Точку зрения генерала Младича на особую роль немцев среди «богов войны», как называет он закулисных режиссеров зловещего процесса, разделяет и уже упоминавшийся Жерар Бодсон. Он констатирует: «Из-за проекта европейского единения, ставящего целью сохранение мира в своем доме, но больше всего из-за невыносимого давления Германии, стремившейся ускорить дезинтеграцию Югославии и быстрее, любыми путями получить признание новосозданных государств — Хорватии, Словении, Боснии, — Европа, откровенно говоря, толкнула Югославию в гражданскую войну… Европа и первая из всех стран Германия способствовали возникновению и развитию войны».

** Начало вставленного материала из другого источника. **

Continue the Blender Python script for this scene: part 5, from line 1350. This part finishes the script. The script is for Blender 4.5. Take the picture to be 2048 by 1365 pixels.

Точка зрения, согласно которой следовало Германию немного «подкормить» — в лице которой хотели иметь надежного и управляемого партнера в Европе, а это было невозможно без удовлетворения хотя бы некоторых из ее амбиций*, - победила и в колебавшихся вначале США. Судьба Югославии была предрешена. Оставалось дать процессу ее расчленения соответствующее обеспечение, каковым и стал миф конца XX столетия о «великосербском фашизме». Идеологическая кампания была проведена так агрессивно, оперативно и умело, что миллионы людей в мире и сегодня искренне полагают, будто война началась лишь по вине воспитанных на «кровожадной» поэзии Негоша, всегда неуемных сербов*, без всякого повода набросившихся на своих миролюбивых и жаждущих национально-культурного плюрализма соседей, вынудив последних к самообороне и, в конечном счете, сецессии.